Bag of Tricks for the Substitute Teacher (page 3)

By — McGraw-Hill Professional
Updated on Sep 27, 2011

What’s in the Bag of Tricks for Middle School Classes?

I’ve found that a key strategy for filling time is to get students talking about something that interests them. Yet abstract discussions (e.g., What do you like best about school?) are difficult to sustain. It’s a better idea to have some props, and that’s where your bag of tricks comes into play.

With time, you can build a file of interesting pictures for discussion. Try to find pictures that are photographically intriguing and at the same time tell a story. Ask the students what they think is happening. Then ask them to take one minute to try to memorize every detail in the picture. Remove the picture from sight and ask them to describe the picture in writing. If you’d like, you can have a contest to see who can remember the greatest number of specific details. Revisit the picture and examine what details were missed by everyone. Then discuss why they think that happened.

A book of short stories can also be a helpful tool and should be added to your bag of tricks. I’ve found that even though they wouldn’t admit it publicly, most middle school students love to listen to stories, if the story is appropriate for their grade level. Try Chicken Soup for the Teenage Soul or Reader’s Digest stories as starters. If you’re adventurous, excerpts from Edgar Allan Poe or even Steven King might be appropriate. Over time, you’ll find two or three books or stories that you know work well, and you can use them over and over. Just remember, the stories must be read theatrically if you expect to engage the students. Here is an opportunity to use your hidden acting talents!

What Personal Items Should I Place in my Bag of Tricks?

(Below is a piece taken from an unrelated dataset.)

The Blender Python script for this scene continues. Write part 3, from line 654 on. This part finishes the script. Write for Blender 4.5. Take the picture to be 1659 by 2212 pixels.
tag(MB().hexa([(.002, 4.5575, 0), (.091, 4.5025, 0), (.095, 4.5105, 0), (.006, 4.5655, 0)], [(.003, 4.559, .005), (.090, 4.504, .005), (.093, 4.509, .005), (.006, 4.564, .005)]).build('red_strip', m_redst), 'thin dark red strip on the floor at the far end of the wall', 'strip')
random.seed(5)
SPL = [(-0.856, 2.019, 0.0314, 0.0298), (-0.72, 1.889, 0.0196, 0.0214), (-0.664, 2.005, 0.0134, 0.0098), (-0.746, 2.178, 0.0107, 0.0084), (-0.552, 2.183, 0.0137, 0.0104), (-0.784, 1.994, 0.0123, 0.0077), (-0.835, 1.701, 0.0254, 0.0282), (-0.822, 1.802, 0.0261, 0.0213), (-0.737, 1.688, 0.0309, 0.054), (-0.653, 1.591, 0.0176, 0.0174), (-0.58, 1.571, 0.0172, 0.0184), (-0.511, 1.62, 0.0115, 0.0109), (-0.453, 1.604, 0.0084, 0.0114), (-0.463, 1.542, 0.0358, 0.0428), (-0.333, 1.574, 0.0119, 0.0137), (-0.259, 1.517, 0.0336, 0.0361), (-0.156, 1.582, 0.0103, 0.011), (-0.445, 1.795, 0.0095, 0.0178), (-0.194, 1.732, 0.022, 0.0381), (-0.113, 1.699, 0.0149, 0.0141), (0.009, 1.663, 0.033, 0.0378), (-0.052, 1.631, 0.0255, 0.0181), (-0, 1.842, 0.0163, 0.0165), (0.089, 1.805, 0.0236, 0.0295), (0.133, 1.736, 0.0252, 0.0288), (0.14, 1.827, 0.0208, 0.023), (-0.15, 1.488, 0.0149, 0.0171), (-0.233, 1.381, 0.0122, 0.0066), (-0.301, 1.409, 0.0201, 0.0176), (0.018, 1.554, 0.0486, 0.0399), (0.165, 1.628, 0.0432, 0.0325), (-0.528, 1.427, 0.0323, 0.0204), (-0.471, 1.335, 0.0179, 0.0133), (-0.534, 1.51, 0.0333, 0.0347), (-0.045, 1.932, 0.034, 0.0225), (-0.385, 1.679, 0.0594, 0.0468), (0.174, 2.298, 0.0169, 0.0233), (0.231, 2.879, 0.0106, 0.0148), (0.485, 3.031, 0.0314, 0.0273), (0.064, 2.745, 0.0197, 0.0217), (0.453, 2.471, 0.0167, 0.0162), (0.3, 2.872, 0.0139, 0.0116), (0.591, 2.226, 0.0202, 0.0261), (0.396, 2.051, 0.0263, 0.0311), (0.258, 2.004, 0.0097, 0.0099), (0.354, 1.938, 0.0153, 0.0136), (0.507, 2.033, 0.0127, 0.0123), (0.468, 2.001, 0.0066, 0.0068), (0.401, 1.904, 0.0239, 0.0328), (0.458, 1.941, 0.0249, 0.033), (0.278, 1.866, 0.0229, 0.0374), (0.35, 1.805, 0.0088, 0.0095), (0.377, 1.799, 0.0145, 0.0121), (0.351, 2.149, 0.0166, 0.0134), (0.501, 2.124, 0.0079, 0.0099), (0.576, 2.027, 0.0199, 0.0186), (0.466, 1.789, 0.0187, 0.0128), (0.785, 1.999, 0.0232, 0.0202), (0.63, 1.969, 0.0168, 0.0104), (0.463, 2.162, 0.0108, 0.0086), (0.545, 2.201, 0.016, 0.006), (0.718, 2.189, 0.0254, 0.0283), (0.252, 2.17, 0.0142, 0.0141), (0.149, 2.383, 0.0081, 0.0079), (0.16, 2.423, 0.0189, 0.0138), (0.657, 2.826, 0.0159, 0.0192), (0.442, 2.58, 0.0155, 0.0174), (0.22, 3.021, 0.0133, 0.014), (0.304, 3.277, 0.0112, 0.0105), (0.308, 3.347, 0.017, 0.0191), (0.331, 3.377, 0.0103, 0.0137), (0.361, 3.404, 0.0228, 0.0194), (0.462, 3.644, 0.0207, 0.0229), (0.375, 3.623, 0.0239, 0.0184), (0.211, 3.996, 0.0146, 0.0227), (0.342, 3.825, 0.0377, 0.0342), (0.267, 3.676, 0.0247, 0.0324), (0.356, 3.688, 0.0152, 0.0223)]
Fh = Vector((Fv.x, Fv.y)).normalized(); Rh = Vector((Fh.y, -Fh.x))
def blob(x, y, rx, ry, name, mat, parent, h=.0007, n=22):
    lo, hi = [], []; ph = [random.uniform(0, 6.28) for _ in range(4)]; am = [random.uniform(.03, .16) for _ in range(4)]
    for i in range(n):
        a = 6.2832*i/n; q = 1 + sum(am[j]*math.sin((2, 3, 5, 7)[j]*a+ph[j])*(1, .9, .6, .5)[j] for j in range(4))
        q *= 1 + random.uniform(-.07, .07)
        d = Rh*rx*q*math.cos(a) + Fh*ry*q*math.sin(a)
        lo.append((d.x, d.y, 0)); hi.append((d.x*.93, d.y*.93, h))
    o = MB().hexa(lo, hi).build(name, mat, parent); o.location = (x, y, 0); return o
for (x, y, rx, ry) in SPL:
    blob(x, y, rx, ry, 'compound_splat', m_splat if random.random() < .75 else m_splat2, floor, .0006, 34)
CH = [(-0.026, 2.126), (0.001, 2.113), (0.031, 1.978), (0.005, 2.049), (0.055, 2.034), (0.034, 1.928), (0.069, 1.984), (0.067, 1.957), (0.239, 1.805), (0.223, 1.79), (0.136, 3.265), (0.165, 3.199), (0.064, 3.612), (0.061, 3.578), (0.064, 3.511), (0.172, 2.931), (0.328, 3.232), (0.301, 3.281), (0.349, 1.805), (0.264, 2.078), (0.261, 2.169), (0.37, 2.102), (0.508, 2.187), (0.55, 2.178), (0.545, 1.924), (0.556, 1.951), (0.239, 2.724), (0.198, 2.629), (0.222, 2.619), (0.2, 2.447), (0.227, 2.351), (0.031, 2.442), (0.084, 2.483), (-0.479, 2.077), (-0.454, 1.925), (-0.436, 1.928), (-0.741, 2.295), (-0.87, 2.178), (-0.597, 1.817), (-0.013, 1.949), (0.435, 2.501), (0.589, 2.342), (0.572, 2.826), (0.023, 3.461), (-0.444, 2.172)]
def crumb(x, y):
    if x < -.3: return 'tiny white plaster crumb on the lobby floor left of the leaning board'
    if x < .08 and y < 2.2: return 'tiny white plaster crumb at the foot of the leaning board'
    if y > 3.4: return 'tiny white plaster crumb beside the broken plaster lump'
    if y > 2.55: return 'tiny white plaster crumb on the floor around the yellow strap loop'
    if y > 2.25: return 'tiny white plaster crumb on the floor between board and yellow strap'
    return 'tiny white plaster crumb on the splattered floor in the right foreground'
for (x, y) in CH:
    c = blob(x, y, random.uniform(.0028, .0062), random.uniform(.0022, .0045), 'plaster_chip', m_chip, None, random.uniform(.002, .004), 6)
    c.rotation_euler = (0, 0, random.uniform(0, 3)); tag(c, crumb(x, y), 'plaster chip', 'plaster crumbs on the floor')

If it’s properly stocked, your bag of tricks serves as your closet, your office, and your administrative assistant. It can provide you with food when you’re hungry (pack sealed crackers in case there’s no time for lunch), clothes for when you get wet or dirty (a spare shirt or blouse might be appropriate), entertainment when you have free time (a magazine or book), Band- Aids for foot blisters, deodorant for PE days, and any other personal emergency supplies.

I also suggest that you leave a pair of sneakers in your car. You may come to school and find out that you have been assigned PE for the day, or you may escort a group on a field trip. If you’re wearing a pair of shoes that are terribly uncomfortable, you’ll suffer for the entire day. It’s easier to run out to your car to change into your comfortable extra pair of shoes.


Your bag of tricks is an emergency tool kit for subs. If you are assigned to a well-run classroom, you may never need it. However, on those days when you are left with no lesson plans or the plans are inadequate, you’ll need to rely on your creativity and the trusty items in your bag of tricks. Be sure you follow these guidelines:

  • Pack materials for all grade levels. You may think you’re working in a first-grade class when you arrive, only to find out that you’ll actually be subbing in a fifth-grade class.
  • Be sure to pack a variety of school supplies and “specialty” items (e.g., a whistle, how-to-draw book, stickers).
  • Have a few of your favorite books that will be appropriate for various grade levels as well as short stories for secondary school.
  • Don’t forget about your own comfort! Have some crackers just in case you are unable to buy lunch. Pack your personal comfort supplies as required.

When you arrive at school with a properly packed bag of tricks, you know that you’ve got “backup,” just in case the day doesn’t go as planned.